WRITTEN EXERCISE: For this exercise, output only the lines between the "Write the three.js" line and the "scene.add(sun, sun.target);" line, both of them included, and skip all pictures.

Stored data entries:

....................

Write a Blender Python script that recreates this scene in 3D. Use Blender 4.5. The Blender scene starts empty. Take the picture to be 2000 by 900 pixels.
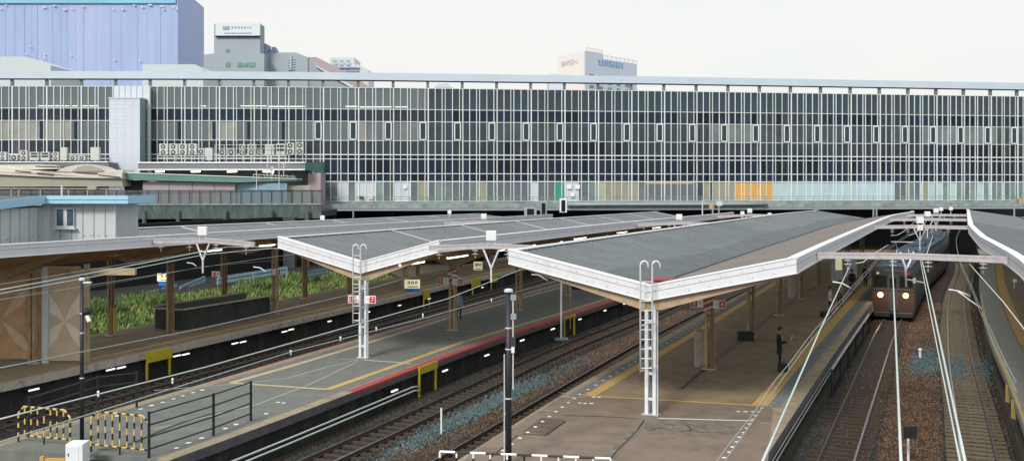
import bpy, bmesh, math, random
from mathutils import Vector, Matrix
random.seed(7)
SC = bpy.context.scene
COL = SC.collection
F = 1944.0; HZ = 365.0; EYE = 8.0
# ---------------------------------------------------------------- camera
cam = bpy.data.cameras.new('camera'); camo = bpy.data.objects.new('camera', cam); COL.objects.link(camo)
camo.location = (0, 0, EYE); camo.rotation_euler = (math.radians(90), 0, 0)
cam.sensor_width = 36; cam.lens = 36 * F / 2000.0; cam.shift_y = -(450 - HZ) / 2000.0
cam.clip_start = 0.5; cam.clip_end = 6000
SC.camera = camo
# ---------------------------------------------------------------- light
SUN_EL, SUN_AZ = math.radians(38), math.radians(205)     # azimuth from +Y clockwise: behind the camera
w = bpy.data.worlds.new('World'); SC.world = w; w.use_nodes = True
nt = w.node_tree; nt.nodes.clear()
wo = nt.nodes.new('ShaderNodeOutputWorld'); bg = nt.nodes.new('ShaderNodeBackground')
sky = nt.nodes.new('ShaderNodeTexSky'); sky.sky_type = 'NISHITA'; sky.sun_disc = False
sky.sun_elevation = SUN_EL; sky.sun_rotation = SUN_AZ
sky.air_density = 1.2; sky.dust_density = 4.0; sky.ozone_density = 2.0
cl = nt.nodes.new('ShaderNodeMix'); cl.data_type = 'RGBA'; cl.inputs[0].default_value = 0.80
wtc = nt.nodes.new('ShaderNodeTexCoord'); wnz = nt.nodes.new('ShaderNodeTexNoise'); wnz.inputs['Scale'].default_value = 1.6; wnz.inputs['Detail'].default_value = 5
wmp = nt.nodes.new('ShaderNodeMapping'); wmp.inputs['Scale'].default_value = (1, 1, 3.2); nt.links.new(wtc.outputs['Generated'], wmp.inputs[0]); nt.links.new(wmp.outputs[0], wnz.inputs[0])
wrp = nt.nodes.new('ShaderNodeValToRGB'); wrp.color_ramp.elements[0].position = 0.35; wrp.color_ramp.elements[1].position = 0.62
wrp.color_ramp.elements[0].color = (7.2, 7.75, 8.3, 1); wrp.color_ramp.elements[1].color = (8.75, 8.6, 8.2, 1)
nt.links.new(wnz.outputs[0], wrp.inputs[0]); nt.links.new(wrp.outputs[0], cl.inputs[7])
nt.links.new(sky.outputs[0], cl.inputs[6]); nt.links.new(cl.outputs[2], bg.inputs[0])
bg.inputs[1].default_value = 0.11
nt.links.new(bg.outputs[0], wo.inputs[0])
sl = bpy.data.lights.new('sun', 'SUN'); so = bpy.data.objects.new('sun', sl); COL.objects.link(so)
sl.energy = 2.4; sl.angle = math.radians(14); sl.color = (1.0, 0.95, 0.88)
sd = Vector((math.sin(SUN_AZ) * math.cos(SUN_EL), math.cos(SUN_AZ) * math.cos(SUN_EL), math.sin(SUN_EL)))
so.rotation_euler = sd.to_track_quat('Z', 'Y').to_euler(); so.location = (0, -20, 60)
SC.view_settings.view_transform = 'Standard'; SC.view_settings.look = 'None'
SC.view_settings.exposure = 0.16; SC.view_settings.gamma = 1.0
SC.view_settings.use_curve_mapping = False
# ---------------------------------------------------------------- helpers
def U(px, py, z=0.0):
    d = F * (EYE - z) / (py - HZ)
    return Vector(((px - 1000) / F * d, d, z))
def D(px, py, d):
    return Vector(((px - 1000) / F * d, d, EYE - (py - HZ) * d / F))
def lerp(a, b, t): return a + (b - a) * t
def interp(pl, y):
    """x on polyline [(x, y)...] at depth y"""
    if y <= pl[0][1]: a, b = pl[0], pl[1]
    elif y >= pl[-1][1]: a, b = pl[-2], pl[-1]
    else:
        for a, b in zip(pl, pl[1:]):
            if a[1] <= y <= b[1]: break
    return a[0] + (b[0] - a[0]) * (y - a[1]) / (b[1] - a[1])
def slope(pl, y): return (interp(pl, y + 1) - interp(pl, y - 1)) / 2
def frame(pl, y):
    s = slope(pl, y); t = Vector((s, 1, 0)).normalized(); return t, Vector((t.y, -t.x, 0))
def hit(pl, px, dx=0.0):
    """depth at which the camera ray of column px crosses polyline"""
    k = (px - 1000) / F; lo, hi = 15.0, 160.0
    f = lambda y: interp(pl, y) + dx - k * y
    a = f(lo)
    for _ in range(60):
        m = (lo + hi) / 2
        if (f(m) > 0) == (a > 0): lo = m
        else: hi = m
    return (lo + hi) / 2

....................

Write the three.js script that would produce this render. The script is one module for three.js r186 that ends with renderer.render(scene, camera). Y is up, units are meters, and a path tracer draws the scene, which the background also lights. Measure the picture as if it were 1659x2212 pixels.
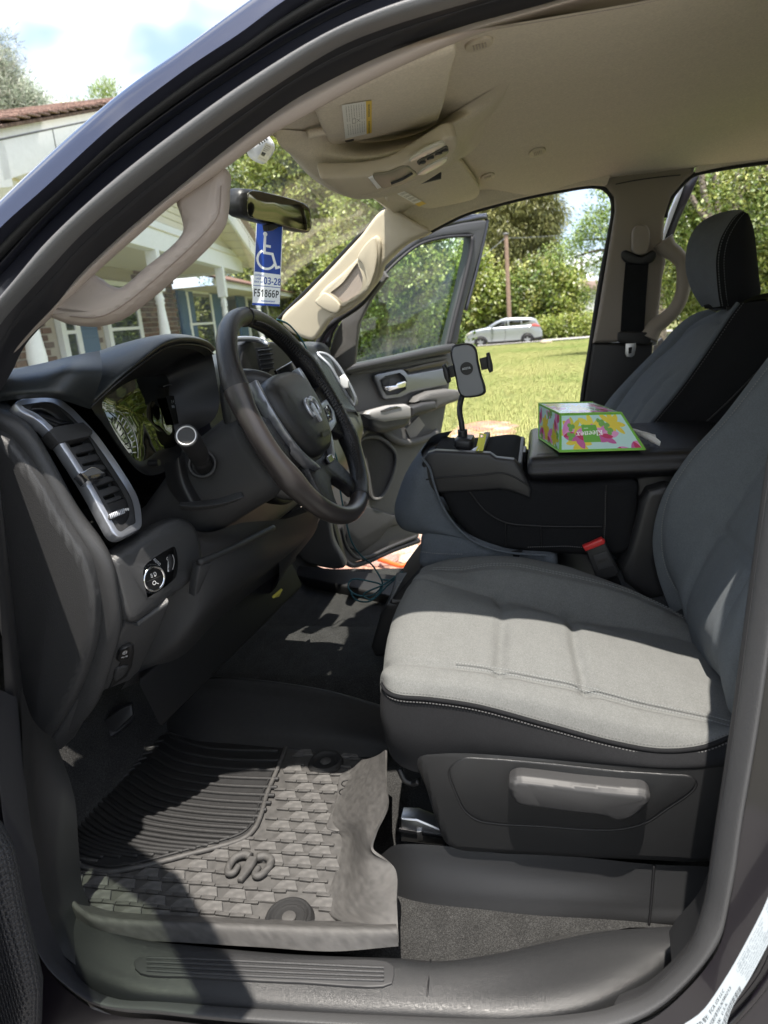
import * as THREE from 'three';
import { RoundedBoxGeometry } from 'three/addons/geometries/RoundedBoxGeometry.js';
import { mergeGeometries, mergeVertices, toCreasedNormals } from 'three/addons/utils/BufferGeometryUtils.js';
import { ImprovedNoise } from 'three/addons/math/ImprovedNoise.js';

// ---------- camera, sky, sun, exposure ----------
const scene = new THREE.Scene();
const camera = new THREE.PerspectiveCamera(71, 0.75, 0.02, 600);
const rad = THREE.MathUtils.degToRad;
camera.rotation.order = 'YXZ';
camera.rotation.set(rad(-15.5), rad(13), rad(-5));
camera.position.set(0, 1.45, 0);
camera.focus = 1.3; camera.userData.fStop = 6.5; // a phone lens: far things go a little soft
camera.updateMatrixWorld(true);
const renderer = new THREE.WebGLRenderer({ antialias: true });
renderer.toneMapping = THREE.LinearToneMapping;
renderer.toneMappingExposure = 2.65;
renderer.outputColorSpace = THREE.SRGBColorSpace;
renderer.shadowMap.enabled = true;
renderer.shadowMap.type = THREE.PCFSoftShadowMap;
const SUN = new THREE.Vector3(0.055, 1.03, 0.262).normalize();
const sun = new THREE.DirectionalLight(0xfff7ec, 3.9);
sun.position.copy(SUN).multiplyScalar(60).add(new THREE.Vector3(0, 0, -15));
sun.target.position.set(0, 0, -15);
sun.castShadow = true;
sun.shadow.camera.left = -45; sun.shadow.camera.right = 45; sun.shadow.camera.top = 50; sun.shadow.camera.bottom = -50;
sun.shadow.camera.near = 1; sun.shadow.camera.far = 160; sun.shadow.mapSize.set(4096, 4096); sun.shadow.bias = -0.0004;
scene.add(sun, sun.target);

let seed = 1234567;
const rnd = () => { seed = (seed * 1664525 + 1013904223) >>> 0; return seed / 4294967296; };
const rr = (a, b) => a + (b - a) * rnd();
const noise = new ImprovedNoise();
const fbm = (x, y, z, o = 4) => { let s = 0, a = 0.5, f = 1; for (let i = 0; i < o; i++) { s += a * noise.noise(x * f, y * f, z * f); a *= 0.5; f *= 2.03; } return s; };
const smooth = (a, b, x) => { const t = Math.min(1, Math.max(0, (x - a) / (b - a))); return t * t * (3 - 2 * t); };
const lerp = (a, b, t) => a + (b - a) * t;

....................

CORRECT OUTPUT:
Write the three.js script that would produce this render. The script is one module for three.js r186 that ends with renderer.render(scene, camera). Y is up, units are meters, and a path tracer draws the scene, which the background also lights. Measure the picture as if it were 1659x2212 pixels.
import * as THREE from 'three';
import { RoundedBoxGeometry } from 'three/addons/geometries/RoundedBoxGeometry.js';
import { mergeGeometries, mergeVertices, toCreasedNormals } from 'three/addons/utils/BufferGeometryUtils.js';
import { ImprovedNoise } from 'three/addons/math/ImprovedNoise.js';

// ---------- camera, sky, sun, exposure ----------
const scene = new THREE.Scene();
const camera = new THREE.PerspectiveCamera(71, 0.75, 0.02, 600);
const rad = THREE.MathUtils.degToRad;
camera.rotation.order = 'YXZ';
camera.rotation.set(rad(-15.5), rad(13), rad(-5));
camera.position.set(0, 1.45, 0);
camera.focus = 1.3; camera.userData.fStop = 6.5; // a phone lens: far things go a little soft
camera.updateMatrixWorld(true);
const renderer = new THREE.WebGLRenderer({ antialias: true });
renderer.toneMapping = THREE.LinearToneMapping;
renderer.toneMappingExposure = 2.65;
renderer.outputColorSpace = THREE.SRGBColorSpace;
renderer.shadowMap.enabled = true;
renderer.shadowMap.type = THREE.PCFSoftShadowMap;
const SUN = new THREE.Vector3(0.055, 1.03, 0.262).normalize();
const sun = new THREE.DirectionalLight(0xfff7ec, 3.9);
sun.position.copy(SUN).multiplyScalar(60).add(new THREE.Vector3(0, 0, -15));
sun.target.position.set(0, 0, -15);
sun.castShadow = true;
sun.shadow.camera.left = -45; sun.shadow.camera.right = 45; sun.shadow.camera.top = 50; sun.shadow.camera.bottom = -50;
sun.shadow.camera.near = 1; sun.shadow.camera.far = 160; sun.shadow.mapSize.set(4096, 4096); sun.shadow.bias = -0.0004;
scene.add(sun, sun.target);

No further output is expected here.